İşte bugün, Deniz Akademi’de amacımız, tam da bunu tüm denizcilere sunabilmek… Görevine, ünvanına göre, istisnasız herkesin geleceği veya katalogdan minimum sayıda seçilmesi gerekenler arasında adı ilginç gelen veya arkadaşı ile birlikte seçip, biraz da sosyalleşme fırsatı sağlayan sınıf eğitimleri yerine, “kişiselleştirilmiş”, kimin neye ihtiyacı varsa, ona erişebileceği bir dijital öğrenme platformu ve deneyimi sunmak istiyoruz.

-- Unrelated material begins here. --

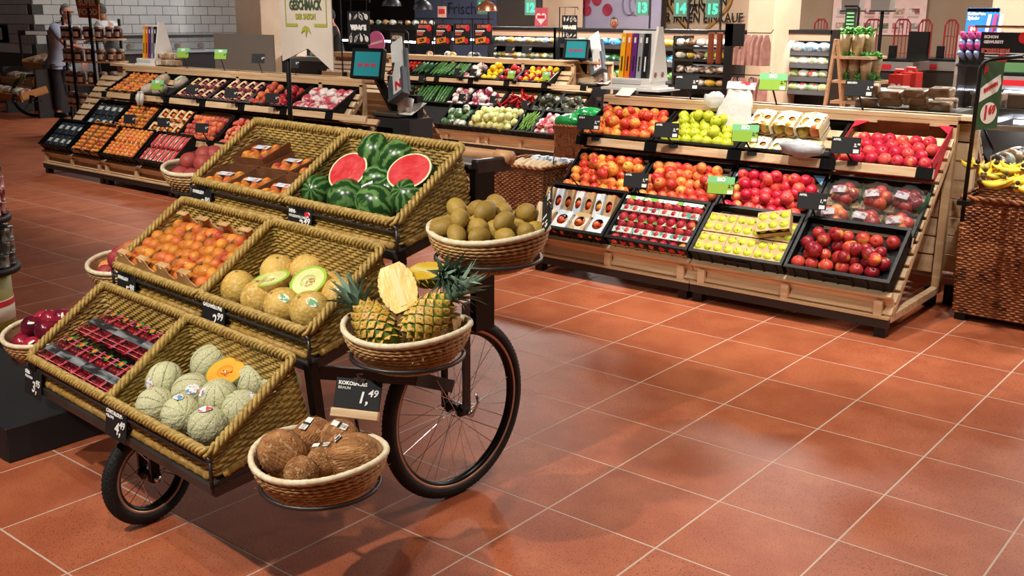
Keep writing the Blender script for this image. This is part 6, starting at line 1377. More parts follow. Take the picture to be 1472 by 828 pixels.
# mural of red apples: flat print on the wall
t = thing('wall_mural_print', 'wall print of dark red apples on a lilac ground', 'mural', T(xat(850, 19.99, 2), 19.985, 0)); ap_ = mat('dark_red_print', '7a1c30', '8f2840', rough=.8, scale=6)
for px, py, r in ((843, 1, .11), (858, -1, .14), (844, 15, .12), (873, 14, .135), (864, -8, .1)):
    q = atY(px, py, 19.985); MB(T(q.x-t.location.x, 0, q.z) @ RX(PI/2)).lathe([(r, 0), (r*.9, .002), (0, .003)], 20).build('printed_apple', ap_, t)
for px in (905, 915):
    q = atY(px, 5, 19.985); MB(T(q.x-t.location.x, -.003, q.z)).tube([(.25*math.cos(a)*.7, 0, .25*math.sin(a)) for a in [i*.5 for i in range(12)]], .012, 4).build('line_drawing', mat('grey_print', '6a6478', rough=.8), t)
# thank-you lettering with a gold heart
Yt = WB-.42; q0 = atY(1003, 15, Yt); t = thing('wall_lettering', 'wall lettering thanking shoppers inside a gold heart', 'lettering', Matrix.Translation(q0))
for s_, py, sz in (('HERZLICHEN', 2, .30), ('DANK', 12, .30), ('FÜR IHREN EINKAUF', 26, .30)): text(s_, sz, dkp, t, T(0, 0, atY(1003, py, Yt).z-q0.z) @ RX(PI/2), bold=.006, sx=.85)
pts = [];
for i in range(30): a = 2*PI*i/29; pts.append((.052*16*math.sin(a)**3, .04, .052*(13*math.cos(a)-5*math.cos(2*a)-2*math.cos(3*a)-math.cos(4*a))+.12))
MB().tube(pts, .045, 6).build('gold_heart', mat('gold_print', 'a8884a', rough=.6), t, True)
b = MB(); x0 = xat(960, Yt, 2)-q0.x; x1 = xat(1044, Yt, 2)-q0.x; b.box(x0, x1, .06, .08, -1.2, 1.4); b.build('cream_panel', mat('cream_panel', 'cbb79c', rough=.8), t)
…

Böylelikle sınıflara toplayıp uzun uzun anlatmak yerine, hap haline getirilmiş bilgileri, mümkün olduğunca tam da zamanında önlerine getirmek hedefindeyiz. Yeni mezun olarak aramıza katılanlara bir bankacılık okulu olarak formasyon kazandırmak veya ağırlıklı uygulamalar ile geçen yönetsel programların dışındaki tüm içerikleri, ihtiyaçları olduğunda, bir şeyler ters gittiğinde veya değişim olduğunda 7/24 ulaşılabilir kılmak için çalışıyoruz.
Bir yandan biz arkada verileri analiz edip, eğilim ve ihtiyaçlara göre segmentler oluşturup, yığınla içerik arasında onlara uygun bir “seçki” yapmaya çalışırken, diğer yandan onların da gelişim isteğini artırıp, bu seçkinin içinde dolaşma özgürlüğünü, kontrolünü onlara bırakmak istiyoruz.

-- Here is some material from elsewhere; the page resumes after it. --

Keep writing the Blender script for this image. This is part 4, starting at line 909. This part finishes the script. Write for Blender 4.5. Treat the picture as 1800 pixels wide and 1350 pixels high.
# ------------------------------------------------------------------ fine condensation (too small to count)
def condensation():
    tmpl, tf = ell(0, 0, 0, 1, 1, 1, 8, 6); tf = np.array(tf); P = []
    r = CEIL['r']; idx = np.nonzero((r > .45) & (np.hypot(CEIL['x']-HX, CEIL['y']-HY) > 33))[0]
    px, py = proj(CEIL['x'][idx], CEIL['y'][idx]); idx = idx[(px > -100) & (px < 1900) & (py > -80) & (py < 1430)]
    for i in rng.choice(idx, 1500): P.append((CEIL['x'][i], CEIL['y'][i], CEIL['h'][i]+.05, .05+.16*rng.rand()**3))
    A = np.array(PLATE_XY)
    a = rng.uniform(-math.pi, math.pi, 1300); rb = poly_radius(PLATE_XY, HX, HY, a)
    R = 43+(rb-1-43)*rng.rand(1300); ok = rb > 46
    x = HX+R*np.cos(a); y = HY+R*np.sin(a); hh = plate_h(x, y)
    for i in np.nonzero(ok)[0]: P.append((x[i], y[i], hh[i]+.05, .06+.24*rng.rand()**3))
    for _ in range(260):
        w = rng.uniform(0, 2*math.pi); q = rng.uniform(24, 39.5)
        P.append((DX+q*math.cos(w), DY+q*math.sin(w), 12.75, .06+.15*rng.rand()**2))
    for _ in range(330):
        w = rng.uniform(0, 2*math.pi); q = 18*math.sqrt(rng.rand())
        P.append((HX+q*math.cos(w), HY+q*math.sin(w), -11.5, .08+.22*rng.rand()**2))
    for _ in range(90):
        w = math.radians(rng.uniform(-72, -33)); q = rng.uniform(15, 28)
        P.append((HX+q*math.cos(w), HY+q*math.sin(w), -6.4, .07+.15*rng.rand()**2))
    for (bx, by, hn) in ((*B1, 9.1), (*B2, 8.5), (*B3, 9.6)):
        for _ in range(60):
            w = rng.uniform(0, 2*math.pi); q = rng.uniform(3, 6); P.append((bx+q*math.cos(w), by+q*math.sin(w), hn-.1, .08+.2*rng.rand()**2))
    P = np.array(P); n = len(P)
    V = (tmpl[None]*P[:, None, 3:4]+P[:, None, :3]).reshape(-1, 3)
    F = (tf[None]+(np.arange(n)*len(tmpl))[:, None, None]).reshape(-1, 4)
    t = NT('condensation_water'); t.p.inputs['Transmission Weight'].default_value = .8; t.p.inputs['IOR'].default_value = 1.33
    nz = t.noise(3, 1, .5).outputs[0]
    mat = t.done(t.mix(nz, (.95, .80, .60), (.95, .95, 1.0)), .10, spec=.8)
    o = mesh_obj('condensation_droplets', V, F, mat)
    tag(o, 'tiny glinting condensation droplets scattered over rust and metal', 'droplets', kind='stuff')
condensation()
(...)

Geçen hafta bunları ve daha fazlasını konuşmak üzere iç eğitmenlerimizi, Deniz’in Rehber’lerini, Akademi’ye davet ettik. Bir yandan da niyetimiz, 10. yıldönümümüzü kutlamaktı. Resmi açılışını 24.Ocak.2008 yılında yaptığımız Deniz Akademi’de bugüne kadar 10 yılda 15 bin yeni mezun genç arkadaşımız Denizci, bankacı olmuş; kendi içimizden terfi eden yüzlerce kaptana da rehberlik edilmiş. Ayrıca %45’i uzaktan eğitim araçları üzerinden olmak üzere sadece son yıl içinde 1 milyon saat toplam eğitim sunulurken, ki kişi başı 10 güne karşılık geliyor, bunun %75’ini yine davetli Deniz’in Rehberleri sağlamış.

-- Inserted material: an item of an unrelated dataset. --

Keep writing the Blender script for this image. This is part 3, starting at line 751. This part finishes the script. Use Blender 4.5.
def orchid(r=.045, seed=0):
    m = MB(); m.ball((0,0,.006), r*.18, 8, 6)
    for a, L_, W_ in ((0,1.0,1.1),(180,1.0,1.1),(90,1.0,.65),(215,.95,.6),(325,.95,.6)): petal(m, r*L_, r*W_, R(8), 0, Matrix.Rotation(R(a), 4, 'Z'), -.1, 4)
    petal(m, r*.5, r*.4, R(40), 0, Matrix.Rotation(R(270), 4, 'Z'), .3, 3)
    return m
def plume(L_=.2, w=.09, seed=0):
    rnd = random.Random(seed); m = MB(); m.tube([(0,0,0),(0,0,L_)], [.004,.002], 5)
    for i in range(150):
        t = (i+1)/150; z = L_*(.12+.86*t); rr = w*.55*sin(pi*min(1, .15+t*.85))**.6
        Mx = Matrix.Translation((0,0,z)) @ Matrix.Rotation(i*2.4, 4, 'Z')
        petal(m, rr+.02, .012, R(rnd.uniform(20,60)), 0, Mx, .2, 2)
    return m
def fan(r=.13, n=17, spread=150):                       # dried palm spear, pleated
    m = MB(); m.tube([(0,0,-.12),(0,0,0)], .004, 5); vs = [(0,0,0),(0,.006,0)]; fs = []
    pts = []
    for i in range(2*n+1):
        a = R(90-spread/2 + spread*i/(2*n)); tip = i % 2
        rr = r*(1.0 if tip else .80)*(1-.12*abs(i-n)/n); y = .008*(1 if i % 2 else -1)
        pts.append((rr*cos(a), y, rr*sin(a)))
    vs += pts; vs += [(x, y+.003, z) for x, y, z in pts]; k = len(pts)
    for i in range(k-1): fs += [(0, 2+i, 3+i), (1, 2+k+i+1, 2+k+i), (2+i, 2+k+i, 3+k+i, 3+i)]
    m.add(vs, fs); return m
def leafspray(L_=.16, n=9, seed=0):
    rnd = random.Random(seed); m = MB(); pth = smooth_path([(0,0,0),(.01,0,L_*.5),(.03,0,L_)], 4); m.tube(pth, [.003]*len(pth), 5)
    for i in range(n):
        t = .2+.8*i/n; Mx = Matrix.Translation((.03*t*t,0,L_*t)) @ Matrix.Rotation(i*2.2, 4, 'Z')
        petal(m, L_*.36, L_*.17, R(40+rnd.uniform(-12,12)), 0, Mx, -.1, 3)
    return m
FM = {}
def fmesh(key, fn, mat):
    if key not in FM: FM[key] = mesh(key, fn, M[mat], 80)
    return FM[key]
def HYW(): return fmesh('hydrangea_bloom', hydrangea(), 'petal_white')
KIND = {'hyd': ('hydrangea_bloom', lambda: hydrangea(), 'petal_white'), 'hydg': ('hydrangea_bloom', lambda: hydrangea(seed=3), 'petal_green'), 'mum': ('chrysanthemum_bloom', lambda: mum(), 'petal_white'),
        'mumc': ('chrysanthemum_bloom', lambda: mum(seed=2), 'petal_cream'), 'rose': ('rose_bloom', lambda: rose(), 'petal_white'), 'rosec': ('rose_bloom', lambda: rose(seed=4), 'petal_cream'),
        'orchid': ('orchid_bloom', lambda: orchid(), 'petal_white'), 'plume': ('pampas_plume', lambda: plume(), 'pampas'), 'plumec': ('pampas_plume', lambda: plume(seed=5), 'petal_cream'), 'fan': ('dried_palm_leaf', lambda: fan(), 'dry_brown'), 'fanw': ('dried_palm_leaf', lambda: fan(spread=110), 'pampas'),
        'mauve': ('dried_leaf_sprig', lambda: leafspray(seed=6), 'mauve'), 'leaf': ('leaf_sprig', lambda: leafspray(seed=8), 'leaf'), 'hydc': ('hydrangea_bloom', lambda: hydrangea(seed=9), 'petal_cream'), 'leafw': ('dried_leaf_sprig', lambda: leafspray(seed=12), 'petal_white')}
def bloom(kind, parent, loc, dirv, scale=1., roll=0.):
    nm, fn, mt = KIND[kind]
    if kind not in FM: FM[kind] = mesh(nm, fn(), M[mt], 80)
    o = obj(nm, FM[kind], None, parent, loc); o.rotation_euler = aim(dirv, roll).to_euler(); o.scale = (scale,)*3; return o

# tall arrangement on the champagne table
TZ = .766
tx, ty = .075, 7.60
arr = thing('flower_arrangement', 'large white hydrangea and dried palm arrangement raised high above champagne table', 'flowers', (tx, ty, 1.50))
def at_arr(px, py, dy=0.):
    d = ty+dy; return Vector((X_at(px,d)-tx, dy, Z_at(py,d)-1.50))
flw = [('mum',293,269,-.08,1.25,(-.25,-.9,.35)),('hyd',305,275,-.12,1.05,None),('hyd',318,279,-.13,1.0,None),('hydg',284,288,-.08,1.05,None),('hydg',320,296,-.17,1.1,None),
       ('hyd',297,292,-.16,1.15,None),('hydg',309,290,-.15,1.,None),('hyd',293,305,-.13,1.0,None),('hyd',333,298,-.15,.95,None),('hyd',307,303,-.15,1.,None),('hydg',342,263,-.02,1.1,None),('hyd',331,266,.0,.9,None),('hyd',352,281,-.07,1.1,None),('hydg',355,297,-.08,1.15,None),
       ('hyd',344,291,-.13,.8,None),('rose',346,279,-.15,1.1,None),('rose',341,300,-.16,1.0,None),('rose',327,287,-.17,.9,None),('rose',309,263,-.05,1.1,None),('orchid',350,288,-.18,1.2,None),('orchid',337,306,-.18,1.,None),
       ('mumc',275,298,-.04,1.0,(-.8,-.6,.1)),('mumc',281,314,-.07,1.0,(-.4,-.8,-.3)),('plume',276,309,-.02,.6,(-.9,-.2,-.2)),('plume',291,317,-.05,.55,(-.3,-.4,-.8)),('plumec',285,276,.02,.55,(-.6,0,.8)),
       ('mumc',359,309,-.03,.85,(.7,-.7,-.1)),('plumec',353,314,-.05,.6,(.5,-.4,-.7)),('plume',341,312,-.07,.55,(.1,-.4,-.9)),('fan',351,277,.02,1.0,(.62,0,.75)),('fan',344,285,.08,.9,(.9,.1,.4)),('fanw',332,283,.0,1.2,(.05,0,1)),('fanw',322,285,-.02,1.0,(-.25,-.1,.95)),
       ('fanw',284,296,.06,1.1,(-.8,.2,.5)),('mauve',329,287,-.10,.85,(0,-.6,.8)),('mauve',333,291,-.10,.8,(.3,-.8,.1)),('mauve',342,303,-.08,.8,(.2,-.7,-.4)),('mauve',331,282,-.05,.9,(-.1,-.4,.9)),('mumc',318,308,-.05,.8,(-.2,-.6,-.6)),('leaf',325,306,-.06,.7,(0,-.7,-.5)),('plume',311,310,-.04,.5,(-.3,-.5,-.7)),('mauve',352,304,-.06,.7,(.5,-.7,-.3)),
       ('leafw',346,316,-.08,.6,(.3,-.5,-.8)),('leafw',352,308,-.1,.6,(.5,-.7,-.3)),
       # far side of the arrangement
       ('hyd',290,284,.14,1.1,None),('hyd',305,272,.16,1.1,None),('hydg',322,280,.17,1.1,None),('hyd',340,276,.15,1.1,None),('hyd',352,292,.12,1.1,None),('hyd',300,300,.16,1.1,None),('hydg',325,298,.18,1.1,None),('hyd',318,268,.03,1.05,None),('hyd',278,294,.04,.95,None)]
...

Toplantı başlığı olarak Deniz Akademi X deyip, 10. yaşında 10 yılda yapılanların haklı keyfini, gururunu ve aynı zamanda neXt vurgusu ile gelecek 10 yıla dair değişimlerin tehdit ve fırsatlarını yaşatmayı hedefledik.
Kurumsal öğrenmenin geleceğini bu kadar konuşmuşken, eve döndükten sonra da Netflix’de 4. sezonu yeni yayınlanan Black Mirror (Siyah Ayna) dizisinin kalan bölümlerini bitirdim. Hayatımızı kolaylaştırması beklenen teknolojinin, bunu yaparken bir yandan da insanoğluna ne gibi sorunlar yaşatabileceğini gösteren futuristik bir senaryosu var dizinin. Senaristine adının nereden geldiği sorulduğunda, “bir televizyonun, bir monitörün, bir akıllı telefonun soğuk, parlak ekranı” diye yanıtlamış.
“Ayna, ayna; söyle bana var mı gelecekte güzel günler bu dünyada?”
Bana sorarsanız, kendini sürekli yenileyen, öğrenenler için, gelecek güzel gelecek!